Short task:
Pictures in the data should be dropped; transcribe exactly the lines from the one that has "Write the bpy" through the one that has "from mathutils import Matrix, Vector".

Task material:
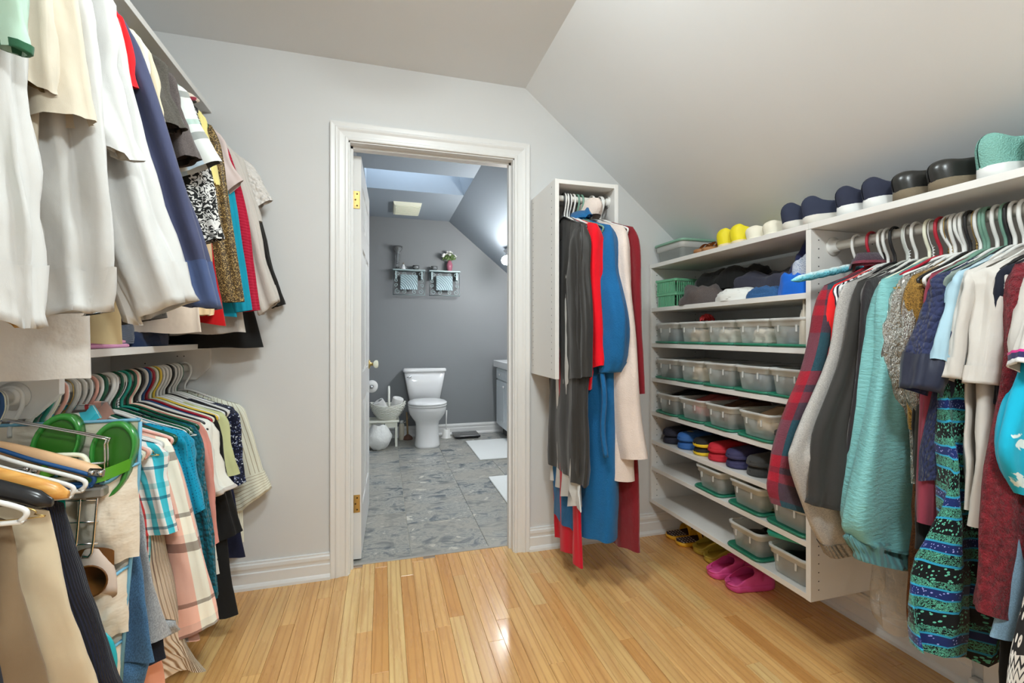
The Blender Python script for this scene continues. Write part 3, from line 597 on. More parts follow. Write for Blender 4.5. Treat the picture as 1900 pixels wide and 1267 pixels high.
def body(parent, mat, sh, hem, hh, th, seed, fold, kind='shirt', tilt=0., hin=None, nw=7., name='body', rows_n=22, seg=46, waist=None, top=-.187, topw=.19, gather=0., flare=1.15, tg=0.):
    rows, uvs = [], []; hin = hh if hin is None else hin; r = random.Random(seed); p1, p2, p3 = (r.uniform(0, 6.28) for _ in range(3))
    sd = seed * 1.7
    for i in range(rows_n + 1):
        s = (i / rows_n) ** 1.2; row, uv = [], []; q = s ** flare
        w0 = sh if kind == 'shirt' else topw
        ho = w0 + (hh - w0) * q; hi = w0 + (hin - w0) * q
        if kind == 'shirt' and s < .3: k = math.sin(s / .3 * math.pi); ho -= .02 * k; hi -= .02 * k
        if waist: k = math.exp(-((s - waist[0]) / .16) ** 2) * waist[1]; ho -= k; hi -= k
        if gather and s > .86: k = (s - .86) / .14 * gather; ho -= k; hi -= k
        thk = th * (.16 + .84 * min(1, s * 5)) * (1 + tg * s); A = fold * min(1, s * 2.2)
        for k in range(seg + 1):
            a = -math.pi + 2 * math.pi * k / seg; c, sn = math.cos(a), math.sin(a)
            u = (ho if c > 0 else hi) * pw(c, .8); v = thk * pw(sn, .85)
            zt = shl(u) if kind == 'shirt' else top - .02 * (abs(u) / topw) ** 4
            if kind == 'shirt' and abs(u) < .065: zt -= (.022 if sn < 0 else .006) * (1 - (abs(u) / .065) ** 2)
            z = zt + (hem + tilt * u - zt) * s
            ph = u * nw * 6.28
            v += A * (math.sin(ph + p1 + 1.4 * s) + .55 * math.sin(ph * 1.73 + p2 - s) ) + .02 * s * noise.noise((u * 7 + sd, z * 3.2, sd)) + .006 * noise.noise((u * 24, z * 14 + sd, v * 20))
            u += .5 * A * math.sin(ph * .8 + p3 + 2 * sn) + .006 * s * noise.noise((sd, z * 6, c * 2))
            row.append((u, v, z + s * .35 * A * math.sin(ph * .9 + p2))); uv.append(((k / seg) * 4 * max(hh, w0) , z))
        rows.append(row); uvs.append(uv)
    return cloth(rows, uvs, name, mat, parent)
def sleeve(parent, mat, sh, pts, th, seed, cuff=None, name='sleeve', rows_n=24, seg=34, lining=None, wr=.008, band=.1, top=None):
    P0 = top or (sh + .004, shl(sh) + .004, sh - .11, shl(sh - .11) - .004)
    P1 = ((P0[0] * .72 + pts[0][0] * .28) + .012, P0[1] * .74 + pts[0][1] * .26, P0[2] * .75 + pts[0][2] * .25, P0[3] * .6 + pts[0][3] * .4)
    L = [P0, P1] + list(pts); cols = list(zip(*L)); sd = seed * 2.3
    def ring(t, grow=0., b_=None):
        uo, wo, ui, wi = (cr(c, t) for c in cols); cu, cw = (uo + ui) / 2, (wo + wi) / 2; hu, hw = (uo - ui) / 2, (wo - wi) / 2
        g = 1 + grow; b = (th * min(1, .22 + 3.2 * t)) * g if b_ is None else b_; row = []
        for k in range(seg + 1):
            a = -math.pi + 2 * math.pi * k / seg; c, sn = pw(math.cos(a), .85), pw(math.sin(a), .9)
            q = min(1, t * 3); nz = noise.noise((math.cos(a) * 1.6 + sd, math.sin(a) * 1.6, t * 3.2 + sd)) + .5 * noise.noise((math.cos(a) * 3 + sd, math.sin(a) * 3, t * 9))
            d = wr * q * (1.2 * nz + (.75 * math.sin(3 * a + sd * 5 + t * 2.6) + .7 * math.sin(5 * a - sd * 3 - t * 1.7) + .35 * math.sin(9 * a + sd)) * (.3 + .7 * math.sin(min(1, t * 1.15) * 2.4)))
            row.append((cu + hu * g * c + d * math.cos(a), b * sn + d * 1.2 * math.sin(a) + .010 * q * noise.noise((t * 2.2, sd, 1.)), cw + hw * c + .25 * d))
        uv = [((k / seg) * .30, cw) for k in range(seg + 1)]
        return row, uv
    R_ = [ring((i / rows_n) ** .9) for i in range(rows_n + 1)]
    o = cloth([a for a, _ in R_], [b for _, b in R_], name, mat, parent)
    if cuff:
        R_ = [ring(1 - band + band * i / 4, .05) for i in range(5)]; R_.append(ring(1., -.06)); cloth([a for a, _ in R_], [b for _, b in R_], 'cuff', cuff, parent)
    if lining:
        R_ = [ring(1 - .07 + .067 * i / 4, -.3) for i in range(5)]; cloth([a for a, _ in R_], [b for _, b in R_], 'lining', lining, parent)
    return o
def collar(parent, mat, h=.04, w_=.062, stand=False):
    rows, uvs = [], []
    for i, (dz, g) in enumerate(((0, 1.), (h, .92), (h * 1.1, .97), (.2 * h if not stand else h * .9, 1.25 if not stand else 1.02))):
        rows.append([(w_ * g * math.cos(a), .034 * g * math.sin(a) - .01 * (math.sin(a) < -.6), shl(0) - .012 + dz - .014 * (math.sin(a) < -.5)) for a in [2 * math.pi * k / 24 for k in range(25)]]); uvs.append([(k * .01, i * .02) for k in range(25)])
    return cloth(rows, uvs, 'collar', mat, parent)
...
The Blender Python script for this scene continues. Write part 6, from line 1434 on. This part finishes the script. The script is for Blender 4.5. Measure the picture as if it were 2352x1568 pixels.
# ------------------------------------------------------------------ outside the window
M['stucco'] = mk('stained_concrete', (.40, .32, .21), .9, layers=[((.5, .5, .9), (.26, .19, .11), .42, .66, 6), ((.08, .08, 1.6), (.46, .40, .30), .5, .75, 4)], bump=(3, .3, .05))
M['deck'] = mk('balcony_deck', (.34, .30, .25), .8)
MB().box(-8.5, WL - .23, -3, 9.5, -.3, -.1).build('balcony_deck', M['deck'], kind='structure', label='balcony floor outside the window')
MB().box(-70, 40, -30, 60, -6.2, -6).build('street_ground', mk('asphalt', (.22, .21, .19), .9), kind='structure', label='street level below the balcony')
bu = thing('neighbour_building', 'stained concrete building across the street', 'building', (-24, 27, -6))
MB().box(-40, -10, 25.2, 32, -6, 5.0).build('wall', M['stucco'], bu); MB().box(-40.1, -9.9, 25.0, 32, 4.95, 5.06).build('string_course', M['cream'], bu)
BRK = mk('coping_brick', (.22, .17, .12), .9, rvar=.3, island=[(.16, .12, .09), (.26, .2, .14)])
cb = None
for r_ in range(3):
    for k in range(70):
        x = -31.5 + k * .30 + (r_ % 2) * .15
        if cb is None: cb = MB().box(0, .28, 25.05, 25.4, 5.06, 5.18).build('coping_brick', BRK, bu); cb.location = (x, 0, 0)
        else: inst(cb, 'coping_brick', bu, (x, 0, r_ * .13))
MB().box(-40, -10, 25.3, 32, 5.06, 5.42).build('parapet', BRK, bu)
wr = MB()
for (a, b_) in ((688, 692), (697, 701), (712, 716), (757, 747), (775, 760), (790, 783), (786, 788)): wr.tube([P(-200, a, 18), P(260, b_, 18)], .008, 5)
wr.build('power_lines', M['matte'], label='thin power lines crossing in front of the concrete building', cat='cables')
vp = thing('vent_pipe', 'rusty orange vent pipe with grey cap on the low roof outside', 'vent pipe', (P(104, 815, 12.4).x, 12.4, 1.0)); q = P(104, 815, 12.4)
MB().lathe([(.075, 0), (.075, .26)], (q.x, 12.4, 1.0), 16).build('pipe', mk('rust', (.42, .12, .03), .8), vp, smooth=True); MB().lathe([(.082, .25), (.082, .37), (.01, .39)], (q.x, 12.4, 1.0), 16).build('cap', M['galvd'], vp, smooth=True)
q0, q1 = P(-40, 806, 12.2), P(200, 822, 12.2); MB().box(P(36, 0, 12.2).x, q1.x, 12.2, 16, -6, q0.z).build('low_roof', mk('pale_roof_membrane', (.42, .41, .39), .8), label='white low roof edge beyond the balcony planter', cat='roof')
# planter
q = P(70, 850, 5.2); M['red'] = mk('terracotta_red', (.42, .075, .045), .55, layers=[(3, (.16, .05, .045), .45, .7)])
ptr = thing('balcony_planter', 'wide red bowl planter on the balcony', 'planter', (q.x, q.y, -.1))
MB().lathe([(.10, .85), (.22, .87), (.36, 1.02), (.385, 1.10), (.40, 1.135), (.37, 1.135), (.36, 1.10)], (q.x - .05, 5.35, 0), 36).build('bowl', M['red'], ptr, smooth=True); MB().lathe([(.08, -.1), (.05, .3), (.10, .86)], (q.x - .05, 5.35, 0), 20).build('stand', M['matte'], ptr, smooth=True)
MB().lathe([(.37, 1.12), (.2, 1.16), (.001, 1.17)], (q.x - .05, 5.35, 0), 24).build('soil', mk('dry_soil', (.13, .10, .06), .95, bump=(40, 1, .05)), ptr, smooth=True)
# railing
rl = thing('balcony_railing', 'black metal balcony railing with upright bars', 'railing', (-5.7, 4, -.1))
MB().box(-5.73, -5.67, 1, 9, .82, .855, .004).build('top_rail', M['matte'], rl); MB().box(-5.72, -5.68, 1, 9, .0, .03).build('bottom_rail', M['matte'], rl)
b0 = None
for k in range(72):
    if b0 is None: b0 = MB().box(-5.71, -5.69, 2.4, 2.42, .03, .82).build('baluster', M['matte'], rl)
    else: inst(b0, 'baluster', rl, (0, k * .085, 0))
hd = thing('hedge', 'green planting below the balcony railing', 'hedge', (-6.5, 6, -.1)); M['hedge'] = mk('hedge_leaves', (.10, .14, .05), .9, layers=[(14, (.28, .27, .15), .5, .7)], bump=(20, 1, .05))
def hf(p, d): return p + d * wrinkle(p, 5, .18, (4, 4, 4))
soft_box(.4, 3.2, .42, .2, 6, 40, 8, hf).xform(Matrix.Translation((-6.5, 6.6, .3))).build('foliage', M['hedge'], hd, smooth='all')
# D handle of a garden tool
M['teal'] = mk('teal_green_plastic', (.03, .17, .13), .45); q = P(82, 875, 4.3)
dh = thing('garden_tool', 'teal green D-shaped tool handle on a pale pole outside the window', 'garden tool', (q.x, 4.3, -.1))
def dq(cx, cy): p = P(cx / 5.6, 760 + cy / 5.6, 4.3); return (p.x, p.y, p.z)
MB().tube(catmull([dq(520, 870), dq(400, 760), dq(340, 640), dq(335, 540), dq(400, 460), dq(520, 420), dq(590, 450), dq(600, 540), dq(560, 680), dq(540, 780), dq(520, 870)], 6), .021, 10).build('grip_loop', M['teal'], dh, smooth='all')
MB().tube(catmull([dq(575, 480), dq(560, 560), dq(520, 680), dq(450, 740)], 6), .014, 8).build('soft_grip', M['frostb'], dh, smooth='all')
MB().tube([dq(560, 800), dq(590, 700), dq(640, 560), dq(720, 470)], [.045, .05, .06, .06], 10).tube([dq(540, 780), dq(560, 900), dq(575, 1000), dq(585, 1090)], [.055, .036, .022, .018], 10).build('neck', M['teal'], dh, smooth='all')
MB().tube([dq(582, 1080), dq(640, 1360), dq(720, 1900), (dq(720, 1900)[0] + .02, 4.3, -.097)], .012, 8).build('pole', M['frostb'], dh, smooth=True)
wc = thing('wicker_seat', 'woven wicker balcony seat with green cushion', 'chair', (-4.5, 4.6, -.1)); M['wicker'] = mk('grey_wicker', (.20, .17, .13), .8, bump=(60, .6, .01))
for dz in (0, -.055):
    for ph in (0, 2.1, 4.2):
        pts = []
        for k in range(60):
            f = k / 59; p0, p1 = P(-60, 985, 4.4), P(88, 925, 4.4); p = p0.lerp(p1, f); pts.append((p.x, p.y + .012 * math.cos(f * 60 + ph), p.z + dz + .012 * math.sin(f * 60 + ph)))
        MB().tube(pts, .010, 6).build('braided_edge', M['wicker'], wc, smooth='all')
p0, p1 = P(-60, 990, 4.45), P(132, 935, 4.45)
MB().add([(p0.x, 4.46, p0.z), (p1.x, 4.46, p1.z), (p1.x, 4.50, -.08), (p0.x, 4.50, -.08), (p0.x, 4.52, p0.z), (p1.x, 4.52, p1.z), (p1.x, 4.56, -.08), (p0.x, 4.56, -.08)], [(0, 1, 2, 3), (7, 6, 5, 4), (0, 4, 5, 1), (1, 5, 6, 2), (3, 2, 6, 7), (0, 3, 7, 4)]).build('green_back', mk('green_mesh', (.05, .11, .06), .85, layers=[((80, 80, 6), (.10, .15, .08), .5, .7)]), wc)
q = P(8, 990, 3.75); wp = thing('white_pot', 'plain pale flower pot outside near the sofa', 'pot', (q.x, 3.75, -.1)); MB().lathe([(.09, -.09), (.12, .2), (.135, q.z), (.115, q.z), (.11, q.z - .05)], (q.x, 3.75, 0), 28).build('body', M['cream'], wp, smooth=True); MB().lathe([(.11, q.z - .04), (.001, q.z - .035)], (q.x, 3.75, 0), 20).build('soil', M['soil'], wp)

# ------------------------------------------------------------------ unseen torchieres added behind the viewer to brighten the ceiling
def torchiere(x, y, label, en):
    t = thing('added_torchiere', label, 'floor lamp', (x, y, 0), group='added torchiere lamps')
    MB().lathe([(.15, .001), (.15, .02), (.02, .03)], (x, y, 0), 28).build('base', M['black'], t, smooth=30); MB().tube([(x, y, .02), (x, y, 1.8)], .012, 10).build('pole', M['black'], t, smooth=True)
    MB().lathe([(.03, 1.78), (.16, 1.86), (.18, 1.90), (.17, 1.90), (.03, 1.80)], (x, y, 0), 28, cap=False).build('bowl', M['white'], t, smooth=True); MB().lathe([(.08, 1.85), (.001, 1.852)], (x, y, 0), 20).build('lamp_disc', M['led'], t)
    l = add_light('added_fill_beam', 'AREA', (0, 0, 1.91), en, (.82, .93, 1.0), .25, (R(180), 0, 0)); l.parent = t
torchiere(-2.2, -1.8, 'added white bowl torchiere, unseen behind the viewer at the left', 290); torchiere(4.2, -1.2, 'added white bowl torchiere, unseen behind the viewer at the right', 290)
--
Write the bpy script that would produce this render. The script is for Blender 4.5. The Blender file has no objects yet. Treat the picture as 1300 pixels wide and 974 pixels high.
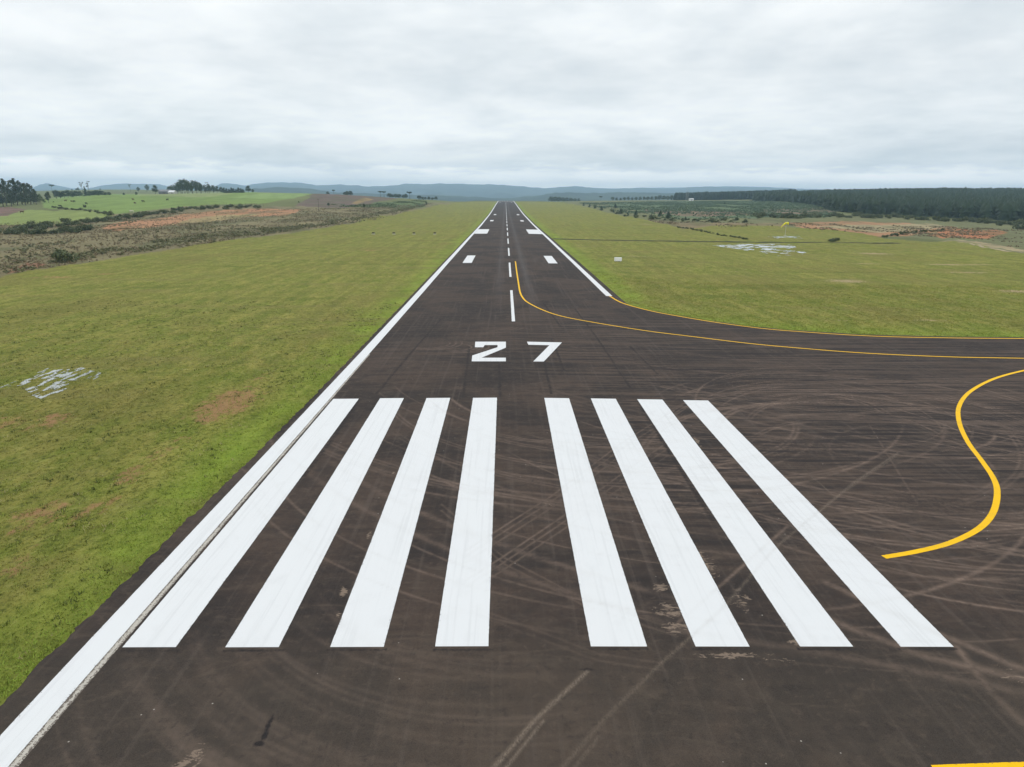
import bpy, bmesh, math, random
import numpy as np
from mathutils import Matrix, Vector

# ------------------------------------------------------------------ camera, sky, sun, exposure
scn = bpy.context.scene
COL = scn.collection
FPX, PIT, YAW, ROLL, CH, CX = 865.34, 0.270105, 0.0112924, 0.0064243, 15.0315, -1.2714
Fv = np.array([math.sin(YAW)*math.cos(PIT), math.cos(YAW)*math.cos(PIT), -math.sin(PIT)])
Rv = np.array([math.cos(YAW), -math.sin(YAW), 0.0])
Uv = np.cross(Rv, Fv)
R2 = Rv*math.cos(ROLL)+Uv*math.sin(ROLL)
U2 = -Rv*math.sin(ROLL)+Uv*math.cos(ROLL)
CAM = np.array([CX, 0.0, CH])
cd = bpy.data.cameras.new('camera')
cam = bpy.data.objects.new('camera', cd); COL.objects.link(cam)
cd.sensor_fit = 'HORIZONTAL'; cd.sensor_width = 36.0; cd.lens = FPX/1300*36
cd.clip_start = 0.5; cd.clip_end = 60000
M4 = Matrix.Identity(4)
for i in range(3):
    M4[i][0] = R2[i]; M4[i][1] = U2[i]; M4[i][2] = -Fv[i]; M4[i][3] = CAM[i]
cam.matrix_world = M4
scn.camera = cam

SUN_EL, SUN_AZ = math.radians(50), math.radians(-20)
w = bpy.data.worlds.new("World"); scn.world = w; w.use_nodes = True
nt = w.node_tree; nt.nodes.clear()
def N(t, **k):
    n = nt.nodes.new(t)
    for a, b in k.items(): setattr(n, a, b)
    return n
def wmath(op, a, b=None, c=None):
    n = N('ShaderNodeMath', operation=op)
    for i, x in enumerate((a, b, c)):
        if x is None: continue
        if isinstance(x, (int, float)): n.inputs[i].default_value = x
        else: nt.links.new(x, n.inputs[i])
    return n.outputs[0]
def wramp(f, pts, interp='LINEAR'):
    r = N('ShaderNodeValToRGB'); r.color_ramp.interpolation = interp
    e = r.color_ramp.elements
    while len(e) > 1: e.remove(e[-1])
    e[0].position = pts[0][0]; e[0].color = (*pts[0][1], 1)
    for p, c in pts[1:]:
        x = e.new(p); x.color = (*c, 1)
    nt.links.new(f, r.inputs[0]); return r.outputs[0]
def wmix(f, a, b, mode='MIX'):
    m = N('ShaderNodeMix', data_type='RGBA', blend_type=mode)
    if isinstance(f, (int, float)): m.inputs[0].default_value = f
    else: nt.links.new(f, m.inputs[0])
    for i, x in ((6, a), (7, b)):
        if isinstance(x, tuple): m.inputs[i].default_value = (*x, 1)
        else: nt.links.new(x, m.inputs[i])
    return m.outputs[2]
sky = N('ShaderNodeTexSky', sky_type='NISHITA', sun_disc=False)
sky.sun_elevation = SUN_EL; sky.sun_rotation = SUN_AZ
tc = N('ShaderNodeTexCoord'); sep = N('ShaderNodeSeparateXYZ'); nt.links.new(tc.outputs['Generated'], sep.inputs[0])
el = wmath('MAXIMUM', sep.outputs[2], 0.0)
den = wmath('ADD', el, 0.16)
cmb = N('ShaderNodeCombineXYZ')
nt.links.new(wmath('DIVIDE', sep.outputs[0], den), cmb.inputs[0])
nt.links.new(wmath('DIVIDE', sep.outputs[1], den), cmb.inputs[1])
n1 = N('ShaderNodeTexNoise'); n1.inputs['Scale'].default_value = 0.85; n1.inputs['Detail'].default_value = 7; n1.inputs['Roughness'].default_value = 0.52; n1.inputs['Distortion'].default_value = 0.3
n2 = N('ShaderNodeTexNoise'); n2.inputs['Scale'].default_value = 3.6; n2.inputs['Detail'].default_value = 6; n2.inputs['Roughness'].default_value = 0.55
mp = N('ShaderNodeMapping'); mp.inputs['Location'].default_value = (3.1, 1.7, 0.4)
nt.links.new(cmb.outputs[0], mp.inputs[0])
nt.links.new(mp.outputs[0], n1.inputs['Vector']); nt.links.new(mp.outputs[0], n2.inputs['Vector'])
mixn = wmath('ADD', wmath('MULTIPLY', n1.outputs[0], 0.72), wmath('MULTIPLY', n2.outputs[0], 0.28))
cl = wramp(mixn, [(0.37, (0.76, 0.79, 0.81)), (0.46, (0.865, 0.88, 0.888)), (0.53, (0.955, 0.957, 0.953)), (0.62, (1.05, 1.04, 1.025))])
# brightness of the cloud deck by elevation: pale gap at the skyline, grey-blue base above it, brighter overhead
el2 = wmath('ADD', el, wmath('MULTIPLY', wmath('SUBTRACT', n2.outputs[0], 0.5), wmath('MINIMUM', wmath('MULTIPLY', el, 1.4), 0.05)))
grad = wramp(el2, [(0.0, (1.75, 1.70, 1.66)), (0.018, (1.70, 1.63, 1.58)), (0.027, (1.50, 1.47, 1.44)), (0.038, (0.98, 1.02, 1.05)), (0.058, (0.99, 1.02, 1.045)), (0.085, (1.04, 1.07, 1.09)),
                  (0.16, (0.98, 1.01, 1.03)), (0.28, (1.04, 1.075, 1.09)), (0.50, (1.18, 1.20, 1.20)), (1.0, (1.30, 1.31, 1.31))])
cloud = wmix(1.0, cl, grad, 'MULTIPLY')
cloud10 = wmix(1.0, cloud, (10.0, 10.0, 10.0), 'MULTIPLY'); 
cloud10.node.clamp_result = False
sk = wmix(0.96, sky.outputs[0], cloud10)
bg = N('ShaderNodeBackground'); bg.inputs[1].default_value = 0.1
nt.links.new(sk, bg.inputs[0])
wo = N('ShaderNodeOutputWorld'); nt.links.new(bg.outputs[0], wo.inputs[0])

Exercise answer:
Write the bpy script that would produce this render. The script is for Blender 4.5. The Blender file has no objects yet. Treat the picture as 1300 pixels wide and 974 pixels high.
import bpy, bmesh, math, random
import numpy as np
from mathutils import Matrix, Vector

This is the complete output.